The small car is safer to be in. The person with the small car is causing less danger.

You are participating in the victim blaming and the arms race by conflating the externalisation of risk with safety. And there is no need to aggregate to see the effect. It is present in every individual case.

The person in the big car is not being safer, they are being more dangerous and more selfish. Just because they perceive that their selfishness is exceeding the added danger (something not borne out by the stats) does not justify it. Acknowledging the framing of the auto industry is making the problem worse.


>Everyone thinks they are a better driver than they are and the only way they'll end up in an accident is if someone else hits them.
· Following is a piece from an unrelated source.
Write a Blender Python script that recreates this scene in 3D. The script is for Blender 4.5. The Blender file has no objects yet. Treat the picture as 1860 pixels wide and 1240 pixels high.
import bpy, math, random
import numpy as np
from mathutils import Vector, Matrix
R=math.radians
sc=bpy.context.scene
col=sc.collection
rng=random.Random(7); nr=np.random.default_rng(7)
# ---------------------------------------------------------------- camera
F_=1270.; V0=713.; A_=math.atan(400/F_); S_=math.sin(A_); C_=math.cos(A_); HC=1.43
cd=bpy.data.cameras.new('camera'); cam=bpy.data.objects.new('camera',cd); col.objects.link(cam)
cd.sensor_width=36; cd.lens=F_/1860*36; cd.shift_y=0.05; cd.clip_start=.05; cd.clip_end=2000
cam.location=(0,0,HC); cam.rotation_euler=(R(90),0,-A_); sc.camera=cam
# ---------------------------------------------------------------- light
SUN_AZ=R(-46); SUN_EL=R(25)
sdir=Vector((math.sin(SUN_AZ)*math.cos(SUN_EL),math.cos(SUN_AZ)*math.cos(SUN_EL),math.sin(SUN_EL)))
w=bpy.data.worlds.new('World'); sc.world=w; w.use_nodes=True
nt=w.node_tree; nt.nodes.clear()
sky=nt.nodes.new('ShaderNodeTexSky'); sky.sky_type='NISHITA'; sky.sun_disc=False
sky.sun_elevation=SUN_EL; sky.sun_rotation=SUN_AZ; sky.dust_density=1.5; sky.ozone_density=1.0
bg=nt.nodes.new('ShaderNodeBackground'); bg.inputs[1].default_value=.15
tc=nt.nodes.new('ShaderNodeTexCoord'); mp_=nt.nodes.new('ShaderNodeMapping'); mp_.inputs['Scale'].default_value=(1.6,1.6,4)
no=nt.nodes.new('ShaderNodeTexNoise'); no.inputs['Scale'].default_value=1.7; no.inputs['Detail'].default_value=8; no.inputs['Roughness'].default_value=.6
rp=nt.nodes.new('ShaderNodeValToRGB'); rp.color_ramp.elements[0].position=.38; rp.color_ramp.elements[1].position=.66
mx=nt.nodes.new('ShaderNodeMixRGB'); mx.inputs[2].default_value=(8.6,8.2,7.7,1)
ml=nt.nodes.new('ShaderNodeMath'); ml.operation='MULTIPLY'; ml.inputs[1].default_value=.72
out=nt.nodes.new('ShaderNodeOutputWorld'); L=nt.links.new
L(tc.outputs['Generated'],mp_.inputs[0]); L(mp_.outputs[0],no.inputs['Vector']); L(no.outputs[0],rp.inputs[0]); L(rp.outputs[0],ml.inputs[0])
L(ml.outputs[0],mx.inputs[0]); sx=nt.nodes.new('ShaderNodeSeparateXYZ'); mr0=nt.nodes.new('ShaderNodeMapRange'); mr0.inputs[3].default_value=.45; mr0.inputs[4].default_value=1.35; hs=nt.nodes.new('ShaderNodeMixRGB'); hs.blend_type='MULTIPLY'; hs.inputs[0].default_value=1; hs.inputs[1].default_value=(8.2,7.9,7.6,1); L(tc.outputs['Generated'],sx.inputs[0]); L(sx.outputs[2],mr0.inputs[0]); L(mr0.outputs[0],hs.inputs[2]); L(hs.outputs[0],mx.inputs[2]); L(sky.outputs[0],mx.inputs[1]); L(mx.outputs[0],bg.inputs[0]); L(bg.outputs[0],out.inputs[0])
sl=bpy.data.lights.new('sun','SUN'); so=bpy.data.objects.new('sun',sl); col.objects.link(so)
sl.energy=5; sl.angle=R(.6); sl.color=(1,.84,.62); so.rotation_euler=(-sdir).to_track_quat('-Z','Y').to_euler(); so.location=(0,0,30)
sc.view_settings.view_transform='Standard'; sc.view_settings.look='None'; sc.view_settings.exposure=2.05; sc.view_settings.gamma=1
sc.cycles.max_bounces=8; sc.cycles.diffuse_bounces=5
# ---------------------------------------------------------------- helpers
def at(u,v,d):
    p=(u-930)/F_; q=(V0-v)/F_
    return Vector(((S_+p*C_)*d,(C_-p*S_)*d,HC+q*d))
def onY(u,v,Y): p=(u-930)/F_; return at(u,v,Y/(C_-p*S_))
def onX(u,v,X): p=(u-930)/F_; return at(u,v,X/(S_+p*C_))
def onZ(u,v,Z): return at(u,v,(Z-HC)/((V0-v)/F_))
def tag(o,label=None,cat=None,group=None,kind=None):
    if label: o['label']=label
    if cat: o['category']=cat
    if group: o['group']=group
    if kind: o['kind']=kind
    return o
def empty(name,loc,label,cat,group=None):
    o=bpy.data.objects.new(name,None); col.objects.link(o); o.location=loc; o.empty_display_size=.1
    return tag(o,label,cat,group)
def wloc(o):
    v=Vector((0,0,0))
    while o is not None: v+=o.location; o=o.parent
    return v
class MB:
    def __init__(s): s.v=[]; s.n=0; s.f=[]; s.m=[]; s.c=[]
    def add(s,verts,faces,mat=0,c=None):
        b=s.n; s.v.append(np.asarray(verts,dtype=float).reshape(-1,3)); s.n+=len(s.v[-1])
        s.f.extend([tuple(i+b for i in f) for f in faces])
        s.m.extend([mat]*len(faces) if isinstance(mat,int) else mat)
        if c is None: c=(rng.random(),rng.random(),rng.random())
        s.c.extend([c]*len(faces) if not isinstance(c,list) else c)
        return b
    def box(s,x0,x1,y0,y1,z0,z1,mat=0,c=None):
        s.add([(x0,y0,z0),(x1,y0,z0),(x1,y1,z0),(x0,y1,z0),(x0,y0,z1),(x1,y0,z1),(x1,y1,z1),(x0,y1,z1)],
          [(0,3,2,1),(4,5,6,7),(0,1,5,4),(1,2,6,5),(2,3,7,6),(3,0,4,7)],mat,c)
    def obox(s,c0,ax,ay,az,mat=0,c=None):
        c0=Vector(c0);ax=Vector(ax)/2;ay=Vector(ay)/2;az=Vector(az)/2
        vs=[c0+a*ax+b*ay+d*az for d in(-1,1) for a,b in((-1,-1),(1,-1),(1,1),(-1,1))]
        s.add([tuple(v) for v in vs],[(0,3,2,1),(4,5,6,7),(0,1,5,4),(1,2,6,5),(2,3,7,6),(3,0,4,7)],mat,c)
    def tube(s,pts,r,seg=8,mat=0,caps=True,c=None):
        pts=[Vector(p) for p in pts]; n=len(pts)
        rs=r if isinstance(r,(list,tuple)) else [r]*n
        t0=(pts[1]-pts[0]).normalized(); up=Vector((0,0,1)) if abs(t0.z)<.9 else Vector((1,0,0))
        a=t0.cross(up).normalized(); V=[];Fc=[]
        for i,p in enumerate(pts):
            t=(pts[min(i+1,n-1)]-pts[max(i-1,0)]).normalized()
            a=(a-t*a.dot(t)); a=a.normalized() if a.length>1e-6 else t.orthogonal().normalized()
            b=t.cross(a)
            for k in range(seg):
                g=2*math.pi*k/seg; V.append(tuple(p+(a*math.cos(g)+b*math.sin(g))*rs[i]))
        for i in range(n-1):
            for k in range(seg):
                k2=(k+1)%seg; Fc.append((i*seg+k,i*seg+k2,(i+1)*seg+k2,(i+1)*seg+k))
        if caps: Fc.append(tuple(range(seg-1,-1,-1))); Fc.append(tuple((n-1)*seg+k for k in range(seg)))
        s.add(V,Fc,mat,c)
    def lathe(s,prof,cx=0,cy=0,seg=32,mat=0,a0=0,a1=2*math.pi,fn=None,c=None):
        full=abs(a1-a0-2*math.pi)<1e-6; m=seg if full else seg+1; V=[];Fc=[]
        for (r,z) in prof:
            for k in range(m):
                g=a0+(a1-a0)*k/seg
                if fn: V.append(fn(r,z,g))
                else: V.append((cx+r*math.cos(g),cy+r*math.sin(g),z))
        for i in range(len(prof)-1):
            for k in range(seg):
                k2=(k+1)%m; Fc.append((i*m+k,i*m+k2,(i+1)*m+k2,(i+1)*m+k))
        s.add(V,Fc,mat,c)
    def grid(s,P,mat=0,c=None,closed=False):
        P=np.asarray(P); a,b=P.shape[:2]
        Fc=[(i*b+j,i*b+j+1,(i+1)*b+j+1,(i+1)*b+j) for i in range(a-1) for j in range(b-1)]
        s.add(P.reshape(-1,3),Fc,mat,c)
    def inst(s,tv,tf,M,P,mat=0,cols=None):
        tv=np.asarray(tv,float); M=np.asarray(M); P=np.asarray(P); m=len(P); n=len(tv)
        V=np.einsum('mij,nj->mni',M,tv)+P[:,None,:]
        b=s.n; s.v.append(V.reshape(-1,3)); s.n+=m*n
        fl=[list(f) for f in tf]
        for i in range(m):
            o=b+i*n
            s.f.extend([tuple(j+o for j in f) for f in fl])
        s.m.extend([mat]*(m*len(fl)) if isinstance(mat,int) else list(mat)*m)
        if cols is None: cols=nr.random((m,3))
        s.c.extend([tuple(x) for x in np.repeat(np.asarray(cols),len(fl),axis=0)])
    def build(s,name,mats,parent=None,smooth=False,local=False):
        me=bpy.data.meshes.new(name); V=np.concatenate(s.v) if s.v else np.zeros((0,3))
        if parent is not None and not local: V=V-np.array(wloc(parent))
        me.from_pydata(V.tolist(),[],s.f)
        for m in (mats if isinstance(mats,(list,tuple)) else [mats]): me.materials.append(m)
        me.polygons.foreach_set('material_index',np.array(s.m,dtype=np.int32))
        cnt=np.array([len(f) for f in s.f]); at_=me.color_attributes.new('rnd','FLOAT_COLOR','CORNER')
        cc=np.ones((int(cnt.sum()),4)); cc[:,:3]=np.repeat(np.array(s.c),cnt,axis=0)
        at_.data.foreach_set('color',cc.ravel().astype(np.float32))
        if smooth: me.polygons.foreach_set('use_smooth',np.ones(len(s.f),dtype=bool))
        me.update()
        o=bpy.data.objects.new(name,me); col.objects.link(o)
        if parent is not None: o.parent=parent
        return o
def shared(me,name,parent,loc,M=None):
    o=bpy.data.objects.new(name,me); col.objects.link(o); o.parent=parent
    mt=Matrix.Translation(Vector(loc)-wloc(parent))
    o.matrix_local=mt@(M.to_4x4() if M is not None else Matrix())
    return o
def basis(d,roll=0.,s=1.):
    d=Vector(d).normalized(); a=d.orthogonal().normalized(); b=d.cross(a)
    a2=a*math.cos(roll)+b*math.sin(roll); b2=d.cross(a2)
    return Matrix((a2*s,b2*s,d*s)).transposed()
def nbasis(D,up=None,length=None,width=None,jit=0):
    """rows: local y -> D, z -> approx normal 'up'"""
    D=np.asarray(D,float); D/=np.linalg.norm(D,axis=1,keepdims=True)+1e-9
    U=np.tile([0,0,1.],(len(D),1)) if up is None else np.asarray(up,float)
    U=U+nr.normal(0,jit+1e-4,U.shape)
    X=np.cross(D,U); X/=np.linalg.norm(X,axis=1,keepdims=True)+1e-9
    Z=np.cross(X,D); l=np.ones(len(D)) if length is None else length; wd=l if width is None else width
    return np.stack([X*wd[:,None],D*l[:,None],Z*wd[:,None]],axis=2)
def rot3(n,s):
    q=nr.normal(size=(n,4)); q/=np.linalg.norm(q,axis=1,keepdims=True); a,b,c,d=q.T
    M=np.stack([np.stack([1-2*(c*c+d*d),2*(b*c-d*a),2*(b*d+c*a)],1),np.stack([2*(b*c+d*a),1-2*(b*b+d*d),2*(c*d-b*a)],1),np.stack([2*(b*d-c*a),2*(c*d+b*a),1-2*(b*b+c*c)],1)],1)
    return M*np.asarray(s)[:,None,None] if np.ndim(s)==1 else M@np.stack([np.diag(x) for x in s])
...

I hear this a lot and wonder how true it is because I personally think i am a horrible driver and can't wait until actually safe fully self driving cars take away my need to drive. on the other had a drive a small car and want a smaller one despite sharing the roads with behemoth raised 4x4 pickups that seem to be inexplicably popular.


Self driving cars are never coming in a form that would allow you to absolve yourself of responsibility for driving


"Never" is a long time.

Given the explanations I've been given for why demonstration videos of general purpose vision-based robots are still often sped up x4 or more (despite Tesla and Spot), I have to assume it's at least a few years away yet, but that's not never.


The human will always be responsible. There is no way the manufacturers are going to accept liability in case their self driving car has an accident.


I remember hearing something different. Seems like Mercedes is moving in that direction.

https://insideevs.com/news/575160/mercedes-accepts-legal-res...


Interesting. I’ll be happy to eat my hat in a couple of years, but I don’t think this will be generalised.


Even if so, they may be forced to do so for the right to market the vehicle as self driving.

I would favour this.


Even if legally you're not culpable, you're still responsible for choosing to use a death machine in an environment where it can cause harm to others.


Are you arguing against human drivers there, or against cars in general?